GIVEN INFORMATION:
%%

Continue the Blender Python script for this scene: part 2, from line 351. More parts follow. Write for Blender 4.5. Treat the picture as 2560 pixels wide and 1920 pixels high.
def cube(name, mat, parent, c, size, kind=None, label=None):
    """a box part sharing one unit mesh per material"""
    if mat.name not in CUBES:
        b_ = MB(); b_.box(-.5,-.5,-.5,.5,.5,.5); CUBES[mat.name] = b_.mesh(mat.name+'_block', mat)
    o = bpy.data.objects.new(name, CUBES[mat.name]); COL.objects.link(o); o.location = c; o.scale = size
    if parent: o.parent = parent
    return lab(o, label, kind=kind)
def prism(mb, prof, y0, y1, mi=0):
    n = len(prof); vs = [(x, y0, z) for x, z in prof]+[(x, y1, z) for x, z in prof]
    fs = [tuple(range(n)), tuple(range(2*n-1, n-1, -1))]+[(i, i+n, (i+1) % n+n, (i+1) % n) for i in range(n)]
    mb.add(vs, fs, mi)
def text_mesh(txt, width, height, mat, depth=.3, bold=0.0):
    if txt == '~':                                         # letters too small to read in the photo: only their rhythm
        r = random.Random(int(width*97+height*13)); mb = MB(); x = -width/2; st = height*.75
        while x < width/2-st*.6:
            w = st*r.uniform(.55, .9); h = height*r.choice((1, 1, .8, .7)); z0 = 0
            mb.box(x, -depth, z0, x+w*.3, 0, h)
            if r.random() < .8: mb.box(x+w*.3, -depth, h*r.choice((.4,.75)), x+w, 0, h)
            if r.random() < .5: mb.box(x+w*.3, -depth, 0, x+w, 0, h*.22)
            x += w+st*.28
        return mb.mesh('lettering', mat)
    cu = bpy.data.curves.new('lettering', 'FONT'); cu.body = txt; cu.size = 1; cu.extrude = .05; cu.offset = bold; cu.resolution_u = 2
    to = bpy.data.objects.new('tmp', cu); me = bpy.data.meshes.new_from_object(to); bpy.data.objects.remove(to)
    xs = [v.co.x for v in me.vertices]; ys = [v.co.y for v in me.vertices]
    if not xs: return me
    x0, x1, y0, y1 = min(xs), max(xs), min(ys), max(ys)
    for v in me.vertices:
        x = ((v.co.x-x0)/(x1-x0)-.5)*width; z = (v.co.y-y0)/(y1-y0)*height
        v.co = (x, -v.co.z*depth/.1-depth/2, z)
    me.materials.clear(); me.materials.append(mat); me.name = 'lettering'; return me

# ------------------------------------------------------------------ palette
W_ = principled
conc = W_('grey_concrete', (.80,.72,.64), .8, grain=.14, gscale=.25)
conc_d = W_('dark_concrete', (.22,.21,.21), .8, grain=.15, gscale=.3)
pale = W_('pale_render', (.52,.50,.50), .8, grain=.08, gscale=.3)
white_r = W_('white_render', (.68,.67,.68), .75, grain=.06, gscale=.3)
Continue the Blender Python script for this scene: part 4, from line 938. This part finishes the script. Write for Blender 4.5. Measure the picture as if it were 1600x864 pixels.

%%

STATED EXERCISE:
Identify and list each line with the word "Python".

OUTPUT FOR THIS EXERCISE:
Continue the Blender Python script for this scene: part 2, from line 351. More parts follow. Write for Blender 4.5. Treat the picture as 2560 pixels wide and 1920 pixels high.
Continue the Blender Python script for this scene: part 4, from line 938. This part finishes the script. Write for Blender 4.5. Measure the picture as if it were 1600x864 pixels.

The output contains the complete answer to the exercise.